## Information supplied
>> begin
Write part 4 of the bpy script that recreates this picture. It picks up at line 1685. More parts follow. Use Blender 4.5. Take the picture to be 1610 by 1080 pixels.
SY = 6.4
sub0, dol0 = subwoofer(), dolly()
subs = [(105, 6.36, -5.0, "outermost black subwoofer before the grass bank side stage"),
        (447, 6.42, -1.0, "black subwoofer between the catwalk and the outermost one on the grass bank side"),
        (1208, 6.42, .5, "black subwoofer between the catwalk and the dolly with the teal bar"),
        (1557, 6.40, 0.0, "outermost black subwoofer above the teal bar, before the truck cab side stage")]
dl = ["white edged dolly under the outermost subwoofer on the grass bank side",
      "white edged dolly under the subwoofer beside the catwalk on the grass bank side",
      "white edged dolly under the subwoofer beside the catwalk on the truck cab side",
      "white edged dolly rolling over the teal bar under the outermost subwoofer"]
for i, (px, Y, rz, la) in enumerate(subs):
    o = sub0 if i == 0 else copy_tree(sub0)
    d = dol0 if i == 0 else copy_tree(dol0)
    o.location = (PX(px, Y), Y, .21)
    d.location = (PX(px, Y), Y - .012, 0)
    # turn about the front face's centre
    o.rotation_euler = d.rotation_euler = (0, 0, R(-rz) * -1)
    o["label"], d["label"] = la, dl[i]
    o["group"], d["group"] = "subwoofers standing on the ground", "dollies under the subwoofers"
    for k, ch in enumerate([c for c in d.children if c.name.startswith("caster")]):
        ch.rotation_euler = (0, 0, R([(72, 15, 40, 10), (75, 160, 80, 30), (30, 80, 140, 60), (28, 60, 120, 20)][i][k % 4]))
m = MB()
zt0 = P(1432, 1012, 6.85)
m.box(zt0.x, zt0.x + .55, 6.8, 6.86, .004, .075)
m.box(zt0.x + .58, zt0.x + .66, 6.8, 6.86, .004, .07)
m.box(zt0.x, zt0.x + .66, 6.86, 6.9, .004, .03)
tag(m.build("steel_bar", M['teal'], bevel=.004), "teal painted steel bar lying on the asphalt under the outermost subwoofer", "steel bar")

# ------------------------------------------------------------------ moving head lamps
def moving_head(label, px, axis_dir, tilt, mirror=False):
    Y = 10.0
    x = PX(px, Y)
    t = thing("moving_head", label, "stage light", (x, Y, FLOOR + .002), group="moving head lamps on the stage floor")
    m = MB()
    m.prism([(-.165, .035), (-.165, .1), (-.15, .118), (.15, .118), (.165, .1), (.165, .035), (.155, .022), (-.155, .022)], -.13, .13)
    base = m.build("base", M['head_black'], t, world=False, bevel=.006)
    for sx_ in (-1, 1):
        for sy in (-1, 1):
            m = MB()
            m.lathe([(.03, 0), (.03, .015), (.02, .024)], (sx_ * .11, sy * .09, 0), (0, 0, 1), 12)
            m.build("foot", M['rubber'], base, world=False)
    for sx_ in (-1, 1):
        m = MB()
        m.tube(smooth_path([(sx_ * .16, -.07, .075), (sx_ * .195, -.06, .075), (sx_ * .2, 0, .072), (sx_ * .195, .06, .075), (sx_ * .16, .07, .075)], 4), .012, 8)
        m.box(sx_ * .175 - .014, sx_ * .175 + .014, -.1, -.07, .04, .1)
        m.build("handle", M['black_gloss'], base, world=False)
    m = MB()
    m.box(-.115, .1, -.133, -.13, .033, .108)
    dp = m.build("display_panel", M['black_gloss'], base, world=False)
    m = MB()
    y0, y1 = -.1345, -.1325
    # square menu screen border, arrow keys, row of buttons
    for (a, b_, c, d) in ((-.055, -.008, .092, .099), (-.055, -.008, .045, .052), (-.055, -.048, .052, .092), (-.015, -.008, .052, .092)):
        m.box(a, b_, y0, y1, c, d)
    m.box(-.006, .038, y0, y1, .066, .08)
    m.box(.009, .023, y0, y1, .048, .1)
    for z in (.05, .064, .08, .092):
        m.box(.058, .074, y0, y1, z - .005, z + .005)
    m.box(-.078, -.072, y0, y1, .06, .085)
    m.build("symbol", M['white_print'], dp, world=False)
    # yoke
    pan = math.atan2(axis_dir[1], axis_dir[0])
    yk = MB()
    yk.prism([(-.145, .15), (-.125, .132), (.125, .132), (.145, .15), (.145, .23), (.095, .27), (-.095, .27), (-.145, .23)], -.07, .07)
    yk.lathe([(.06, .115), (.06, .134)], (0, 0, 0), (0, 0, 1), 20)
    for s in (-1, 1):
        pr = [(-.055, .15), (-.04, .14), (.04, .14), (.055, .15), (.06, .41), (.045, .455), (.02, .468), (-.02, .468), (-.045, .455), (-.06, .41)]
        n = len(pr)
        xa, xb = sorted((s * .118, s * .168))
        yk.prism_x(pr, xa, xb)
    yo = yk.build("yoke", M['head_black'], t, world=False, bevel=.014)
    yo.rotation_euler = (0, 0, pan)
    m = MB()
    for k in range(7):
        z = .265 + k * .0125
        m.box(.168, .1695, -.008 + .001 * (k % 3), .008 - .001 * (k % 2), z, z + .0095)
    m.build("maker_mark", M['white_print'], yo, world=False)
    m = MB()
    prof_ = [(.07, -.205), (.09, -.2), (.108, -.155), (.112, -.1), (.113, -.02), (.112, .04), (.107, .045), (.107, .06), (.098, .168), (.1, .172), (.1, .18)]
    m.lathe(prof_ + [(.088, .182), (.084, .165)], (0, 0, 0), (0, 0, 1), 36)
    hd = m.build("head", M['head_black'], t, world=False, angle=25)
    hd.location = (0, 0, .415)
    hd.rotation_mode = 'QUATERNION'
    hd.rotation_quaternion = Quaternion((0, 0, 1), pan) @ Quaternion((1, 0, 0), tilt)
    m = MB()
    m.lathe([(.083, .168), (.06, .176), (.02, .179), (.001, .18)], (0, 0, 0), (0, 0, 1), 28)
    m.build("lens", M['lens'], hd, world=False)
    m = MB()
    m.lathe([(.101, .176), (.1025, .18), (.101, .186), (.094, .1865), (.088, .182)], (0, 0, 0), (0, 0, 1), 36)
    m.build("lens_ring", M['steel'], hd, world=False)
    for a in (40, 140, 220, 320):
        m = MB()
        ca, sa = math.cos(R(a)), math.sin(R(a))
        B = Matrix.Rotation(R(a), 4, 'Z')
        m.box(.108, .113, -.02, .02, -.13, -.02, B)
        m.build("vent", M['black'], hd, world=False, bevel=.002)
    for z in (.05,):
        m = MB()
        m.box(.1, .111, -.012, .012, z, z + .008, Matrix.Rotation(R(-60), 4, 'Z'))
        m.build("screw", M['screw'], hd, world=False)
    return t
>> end
## Problem to solve
Retype the data exactly as given.

## Task response
Write part 4 of the bpy script that recreates this picture. It picks up at line 1685. More parts follow. Use Blender 4.5. Take the picture to be 1610 by 1080 pixels.
SY = 6.4
sub0, dol0 = subwoofer(), dolly()
subs = [(105, 6.36, -5.0, "outermost black subwoofer before the grass bank side stage"),
        (447, 6.42, -1.0, "black subwoofer between the catwalk and the outermost one on the grass bank side"),
        (1208, 6.42, .5, "black subwoofer between the catwalk and the dolly with the teal bar"),
        (1557, 6.40, 0.0, "outermost black subwoofer above the teal bar, before the truck cab side stage")]
dl = ["white edged dolly under the outermost subwoofer on the grass bank side",
      "white edged dolly under the subwoofer beside the catwalk on the grass bank side",
      "white edged dolly under the subwoofer beside the catwalk on the truck cab side",
      "white edged dolly rolling over the teal bar under the outermost subwoofer"]
for i, (px, Y, rz, la) in enumerate(subs):
    o = sub0 if i == 0 else copy_tree(sub0)
    d = dol0 if i == 0 else copy_tree(dol0)
    o.location = (PX(px, Y), Y, .21)
    d.location = (PX(px, Y), Y - .012, 0)
    # turn about the front face's centre
    o.rotation_euler = d.rotation_euler = (0, 0, R(-rz) * -1)
    o["label"], d["label"] = la, dl[i]
    o["group"], d["group"] = "subwoofers standing on the ground", "dollies under the subwoofers"
    for k, ch in enumerate([c for c in d.children if c.name.startswith("caster")]):
        ch.rotation_euler = (0, 0, R([(72, 15, 40, 10), (75, 160, 80, 30), (30, 80, 140, 60), (28, 60, 120, 20)][i][k % 4]))
m = MB()
zt0 = P(1432, 1012, 6.85)
m.box(zt0.x, zt0.x + .55, 6.8, 6.86, .004, .075)
m.box(zt0.x + .58, zt0.x + .66, 6.8, 6.86, .004, .07)
m.box(zt0.x, zt0.x + .66, 6.86, 6.9, .004, .03)
tag(m.build("steel_bar", M['teal'], bevel=.004), "teal painted steel bar lying on the asphalt under the outermost subwoofer", "steel bar")

# ------------------------------------------------------------------ moving head lamps
def moving_head(label, px, axis_dir, tilt, mirror=False):
    Y = 10.0
    x = PX(px, Y)
    t = thing("moving_head", label, "stage light", (x, Y, FLOOR + .002), group="moving head lamps on the stage floor")
    m = MB()
    m.prism([(-.165, .035), (-.165, .1), (-.15, .118), (.15, .118), (.165, .1), (.165, .035), (.155, .022), (-.155, .022)], -.13, .13)
    base = m.build("base", M['head_black'], t, world=False, bevel=.006)
    for sx_ in (-1, 1):
        for sy in (-1, 1):
            m = MB()
            m.lathe([(.03, 0), (.03, .015), (.02, .024)], (sx_ * .11, sy * .09, 0), (0, 0, 1), 12)
            m.build("foot", M['rubber'], base, world=False)
    for sx_ in (-1, 1):
        m = MB()
        m.tube(smooth_path([(sx_ * .16, -.07, .075), (sx_ * .195, -.06, .075), (sx_ * .2, 0, .072), (sx_ * .195, .06, .075), (sx_ * .16, .07, .075)], 4), .012, 8)
        m.box(sx_ * .175 - .014, sx_ * .175 + .014, -.1, -.07, .04, .1)
        m.build("handle", M['black_gloss'], base, world=False)
    m = MB()
    m.box(-.115, .1, -.133, -.13, .033, .108)
    dp = m.build("display_panel", M['black_gloss'], base, world=False)
    m = MB()
    y0, y1 = -.1345, -.1325
    # square menu screen border, arrow keys, row of buttons
    for (a, b_, c, d) in ((-.055, -.008, .092, .099), (-.055, -.008, .045, .052), (-.055, -.048, .052, .092), (-.015, -.008, .052, .092)):
        m.box(a, b_, y0, y1, c, d)
    m.box(-.006, .038, y0, y1, .066, .08)
    m.box(.009, .023, y0, y1, .048, .1)
    for z in (.05, .064, .08, .092):
        m.box(.058, .074, y0, y1, z - .005, z + .005)
    m.box(-.078, -.072, y0, y1, .06, .085)
    m.build("symbol", M['white_print'], dp, world=False)
    # yoke
    pan = math.atan2(axis_dir[1], axis_dir[0])
    yk = MB()
    yk.prism([(-.145, .15), (-.125, .132), (.125, .132), (.145, .15), (.145, .23), (.095, .27), (-.095, .27), (-.145, .23)], -.07, .07)
    yk.lathe([(.06, .115), (.06, .134)], (0, 0, 0), (0, 0, 1), 20)
    for s in (-1, 1):
        pr = [(-.055, .15), (-.04, .14), (.04, .14), (.055, .15), (.06, .41), (.045, .455), (.02, .468), (-.02, .468), (-.045, .455), (-.06, .41)]
        n = len(pr)
        xa, xb = sorted((s * .118, s * .168))
        yk.prism_x(pr, xa, xb)
    yo = yk.build("yoke", M['head_black'], t, world=False, bevel=.014)
    yo.rotation_euler = (0, 0, pan)
    m = MB()
    for k in range(7):
        z = .265 + k * .0125
        m.box(.168, .1695, -.008 + .001 * (k % 3), .008 - .001 * (k % 2), z, z + .0095)
    m.build("maker_mark", M['white_print'], yo, world=False)
    m = MB()
    prof_ = [(.07, -.205), (.09, -.2), (.108, -.155), (.112, -.1), (.113, -.02), (.112, .04), (.107, .045), (.107, .06), (.098, .168), (.1, .172), (.1, .18)]
    m.lathe(prof_ + [(.088, .182), (.084, .165)], (0, 0, 0), (0, 0, 1), 36)
    hd = m.build("head", M['head_black'], t, world=False, angle=25)
    hd.location = (0, 0, .415)
    hd.rotation_mode = 'QUATERNION'
    hd.rotation_quaternion = Quaternion((0, 0, 1), pan) @ Quaternion((1, 0, 0), tilt)
    m = MB()
    m.lathe([(.083, .168), (.06, .176), (.02, .179), (.001, .18)], (0, 0, 0), (0, 0, 1), 28)
    m.build("lens", M['lens'], hd, world=False)
    m = MB()
    m.lathe([(.101, .176), (.1025, .18), (.101, .186), (.094, .1865), (.088, .182)], (0, 0, 0), (0, 0, 1), 36)
    m.build("lens_ring", M['steel'], hd, world=False)
    for a in (40, 140, 220, 320):
        m = MB()
        ca, sa = math.cos(R(a)), math.sin(R(a))
        B = Matrix.Rotation(R(a), 4, 'Z')
        m.box(.108, .113, -.02, .02, -.13, -.02, B)
        m.build("vent", M['black'], hd, world=False, bevel=.002)
    for z in (.05,):
        m = MB()
        m.box(.1, .111, -.012, .012, z, z + .008, Matrix.Rotation(R(-60), 4, 'Z'))
        m.build("screw", M['screw'], hd, world=False)
    return t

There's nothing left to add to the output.